When God Watches Movies

This review was written by Mockingbird intern Jeff Dillenbeck. What is the purpose of movies? […]

This review was written by Mockingbird intern Jeff Dillenbeck.

What is the purpose of movies? Is it to entertain? To communicate? I’ve typically seen movies as meant to be artistic expressions (especially after seeing most of the best picture Oscar nominees, this past year), works that evoke emotion or relay something about the human experience in way that the written word can’t quite capture. Like other the other art forms, film has the power to move its human audience—to provoke thought, to encourage, to empower.

But what do movies have to say to the divine?

That’s what film critic Josh Larsen (of the podcast Filmspotting) asks in his new book Movies Are Prayers. Larsen takes takes film theory to the cosmos as he suggests that there is a spiritual element in both the creation and enjoyment of movies—that film often fulfills the same functions as prayer. Prayer, as Larsen sees it, is human instinct, recognition of good and evil, “wonderings and wanderings of the sublime and sorrowful,” and he points out that movies function in a similar way. From Silence of the Lambs to The Muppets, movies communicate our experiences, not only to one another, but also to God. Using specific movies as examples, ranging from Criterion classics to recent rom-coms, Larsen artfully explores the various purposes of prayer through the lens of film.

Here are some of my favorite quotes from Movie Are Prayers:

“Our prayers, too, are imperfect. Some of them might be rated R. They are offered by fallen creatures, so they are by nature fallen as well. Set aside any stained-glass image of prayer and consider how they often look in everyday life. We’re distracted when we pray. We pray for the wrong things. We use the wrong words. I—far too often and like the disciples—fall asleep. What we offer are not golden gems of shiny spirituality but messy expressions that reflect the brokenness out of which we’re born. The same can be said of cinema. Movies also represent the efforts of fallen creatures who have imperfections of all kinds, moral and otherwise.”
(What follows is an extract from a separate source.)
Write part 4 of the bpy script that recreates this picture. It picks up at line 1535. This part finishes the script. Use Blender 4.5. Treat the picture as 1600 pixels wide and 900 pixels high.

“God uses story to communicate his very nature to us, as well as his plan for the world. We, in turn, use story to make sense of our experience within his narrative. And so our prayers, including those uttered in the movies we watch, always fall somewhere along God’s timeline.

“I hope a few things: that movies, at their most potent, are not diversions or products or even works of art, but prayerful gestures received by God; that we best honor movies when we allow them this potential, rather than treat them like ways to pass the time or purchases to be made or unwashed items to be dissected according to an arbitrary moral code; and that no matter what our response, God still watches them with a heart that is both righteous and merciful.

As we watch films, then, let’s enter the theater as we would a sanctuary where a prayer is about to be offered. Let’s listen to the prayer carefully and graciously before we add our own words. Let’s be a congregation, not a censor board. Let’s be open to the possibility that as movie watchers, we’re privileged eavesdroppers on a dialogue between God and the creative beings he made.”